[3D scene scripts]
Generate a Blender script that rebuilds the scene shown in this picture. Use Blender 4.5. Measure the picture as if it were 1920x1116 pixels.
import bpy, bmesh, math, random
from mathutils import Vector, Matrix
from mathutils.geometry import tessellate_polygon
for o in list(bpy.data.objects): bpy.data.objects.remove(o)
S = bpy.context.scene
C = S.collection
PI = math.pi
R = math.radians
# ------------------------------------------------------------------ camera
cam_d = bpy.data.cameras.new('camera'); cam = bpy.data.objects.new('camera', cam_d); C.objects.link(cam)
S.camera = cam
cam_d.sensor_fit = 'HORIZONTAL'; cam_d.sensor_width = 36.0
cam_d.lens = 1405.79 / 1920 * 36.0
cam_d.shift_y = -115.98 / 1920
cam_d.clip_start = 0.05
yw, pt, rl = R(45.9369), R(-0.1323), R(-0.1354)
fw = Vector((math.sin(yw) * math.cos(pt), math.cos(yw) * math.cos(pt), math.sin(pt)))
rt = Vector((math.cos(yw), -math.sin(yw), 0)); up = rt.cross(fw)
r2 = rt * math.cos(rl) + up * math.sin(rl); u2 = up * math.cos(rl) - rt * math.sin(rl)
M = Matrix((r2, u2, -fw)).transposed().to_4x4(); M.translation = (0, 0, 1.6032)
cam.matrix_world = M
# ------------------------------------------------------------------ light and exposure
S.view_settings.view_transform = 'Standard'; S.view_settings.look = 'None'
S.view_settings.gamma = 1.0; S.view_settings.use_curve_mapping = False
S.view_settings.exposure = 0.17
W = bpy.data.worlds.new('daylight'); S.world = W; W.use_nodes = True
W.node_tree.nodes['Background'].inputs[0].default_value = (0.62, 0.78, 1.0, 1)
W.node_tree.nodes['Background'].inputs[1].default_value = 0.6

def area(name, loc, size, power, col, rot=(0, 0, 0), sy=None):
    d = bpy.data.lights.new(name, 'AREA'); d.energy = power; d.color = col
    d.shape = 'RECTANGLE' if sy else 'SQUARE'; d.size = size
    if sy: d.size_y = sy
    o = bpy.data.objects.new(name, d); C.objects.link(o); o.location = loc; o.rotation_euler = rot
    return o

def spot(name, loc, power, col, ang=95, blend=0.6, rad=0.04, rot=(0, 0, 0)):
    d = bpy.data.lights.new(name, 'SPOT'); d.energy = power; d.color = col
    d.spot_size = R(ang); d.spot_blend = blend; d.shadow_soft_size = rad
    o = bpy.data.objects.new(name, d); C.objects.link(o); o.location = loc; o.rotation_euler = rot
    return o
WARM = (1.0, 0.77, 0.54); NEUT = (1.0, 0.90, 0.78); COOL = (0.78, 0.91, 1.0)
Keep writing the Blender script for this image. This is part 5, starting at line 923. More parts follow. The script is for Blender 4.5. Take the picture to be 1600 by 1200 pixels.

* What is expected: Go through the listing and copy all of it exactly.

* Answer in full:
Generate a Blender script that rebuilds the scene shown in this picture. Use Blender 4.5. Measure the picture as if it were 1920x1116 pixels.
import bpy, bmesh, math, random
from mathutils import Vector, Matrix
from mathutils.geometry import tessellate_polygon
for o in list(bpy.data.objects): bpy.data.objects.remove(o)
S = bpy.context.scene
C = S.collection
PI = math.pi
R = math.radians
# ------------------------------------------------------------------ camera
cam_d = bpy.data.cameras.new('camera'); cam = bpy.data.objects.new('camera', cam_d); C.objects.link(cam)
S.camera = cam
cam_d.sensor_fit = 'HORIZONTAL'; cam_d.sensor_width = 36.0
cam_d.lens = 1405.79 / 1920 * 36.0
cam_d.shift_y = -115.98 / 1920
cam_d.clip_start = 0.05
yw, pt, rl = R(45.9369), R(-0.1323), R(-0.1354)
fw = Vector((math.sin(yw) * math.cos(pt), math.cos(yw) * math.cos(pt), math.sin(pt)))
rt = Vector((math.cos(yw), -math.sin(yw), 0)); up = rt.cross(fw)
r2 = rt * math.cos(rl) + up * math.sin(rl); u2 = up * math.cos(rl) - rt * math.sin(rl)
M = Matrix((r2, u2, -fw)).transposed().to_4x4(); M.translation = (0, 0, 1.6032)
cam.matrix_world = M
# ------------------------------------------------------------------ light and exposure
S.view_settings.view_transform = 'Standard'; S.view_settings.look = 'None'
S.view_settings.gamma = 1.0; S.view_settings.use_curve_mapping = False
S.view_settings.exposure = 0.17
W = bpy.data.worlds.new('daylight'); S.world = W; W.use_nodes = True
W.node_tree.nodes['Background'].inputs[0].default_value = (0.62, 0.78, 1.0, 1)
W.node_tree.nodes['Background'].inputs[1].default_value = 0.6

def area(name, loc, size, power, col, rot=(0, 0, 0), sy=None):
    d = bpy.data.lights.new(name, 'AREA'); d.energy = power; d.color = col
    d.shape = 'RECTANGLE' if sy else 'SQUARE'; d.size = size
    if sy: d.size_y = sy
    o = bpy.data.objects.new(name, d); C.objects.link(o); o.location = loc; o.rotation_euler = rot
    return o

def spot(name, loc, power, col, ang=95, blend=0.6, rad=0.04, rot=(0, 0, 0)):
    d = bpy.data.lights.new(name, 'SPOT'); d.energy = power; d.color = col
    d.spot_size = R(ang); d.spot_blend = blend; d.shadow_soft_size = rad
    o = bpy.data.objects.new(name, d); C.objects.link(o); o.location = loc; o.rotation_euler = rot
    return o
WARM = (1.0, 0.77, 0.54); NEUT = (1.0, 0.90, 0.78); COOL = (0.78, 0.91, 1.0)
Keep writing the Blender script for this image. This is part 5, starting at line 923. More parts follow. The script is for Blender 4.5. Take the picture to be 1600 by 1200 pixels.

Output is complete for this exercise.